Reluctant to let his hard work go to waste, Jon posted his guides on a website created using a second-hand computer bought for £120. Two months later he was amazed when it got a mention in a Radio Times article.

“It was the dot-com era and I had this idea I could become an overnight millionaire. I drew up a business plan and in December 2000 got the website produced properly and sank our life savings in the project.”

Three months after launching the newly improved Shepherds Walks website, foot and mouth struck.

“I was a shepherd, living with my family in a tied cottage, thinking that if we lost the sheep we’d lose everything. And I’d just invested everything I had into a business that revolved round walking in the countryside.”

Yet in the months following the new site’s launch, Jon started receiving requests asking if he also took people walking in the hillsides with him. Picking up on the idea in that first year he conducted five outings, guiding a total of 70 people.

Hundreds flock for a stroll in the hills with devoted shepherd Jon

Last year more than 600 customers flocked to Northumberland to see the countryside from the unique perspective of a working shepherd and his two border collies Jess and Gypsy.

“I work closely with travel companies who bring walkers here by the busload. Over New Year I had a group of 22 Scousers out with me.”

“We get lots of single ladies who don’t want to walk alone but are happy to join our group. We recently had an 85-year-old lady who did over four miles with a walking stick, which was fantastic.”

As well as his guides to walks in the Northumberland area Jon has expanded to take in Cumbria and the Scottish Borders.

“When researching an area I speak to local farmers who often have in-depth knowledge and can tell me stories about things like where planes crashed during the war.
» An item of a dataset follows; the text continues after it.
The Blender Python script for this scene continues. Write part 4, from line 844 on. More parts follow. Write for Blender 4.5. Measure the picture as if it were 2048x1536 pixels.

This is what brings the walks to life.”

Unlike conventional walking books, Jon’s guides can be quickly updated so if there’s a major problem such as a bridge coming down he’ll re-walk the route and e-mail out new instructions within 24 hours.

He sells an average 100 of his walking guides every day, each costing £1.50 and mostly sold through his website. He sends out 20,000 newsletters every month.

In 2003, Jon’s third year of trading the business broke even. Turnover doubled the following year and doubled again in 2005.


One of his biggest customers, Northumberland National Park, is so impressed they take Jon to conferences on environmental tourism all over the country. In return, he donates part of his turnover towards environmental projects in the park.

In May last year he finally gave up full-time shepherding and took on a business unit in a converted farm building in Kirkharle, which gives him retail and office space.

Within months he was missing his old job.

“In a moment of insanity I got myself 10 acres of land and invested my hard-earned cash in 33 Scottish blackface sheep which I bought from the farmer I used to work for.”

“I was quite fond of them” he laughs, “They don’t make me any money and just wander around eating grass.”

“Previously shepherding paid my bills and Shepherds Walks was my hobby. Now it’s the other way round.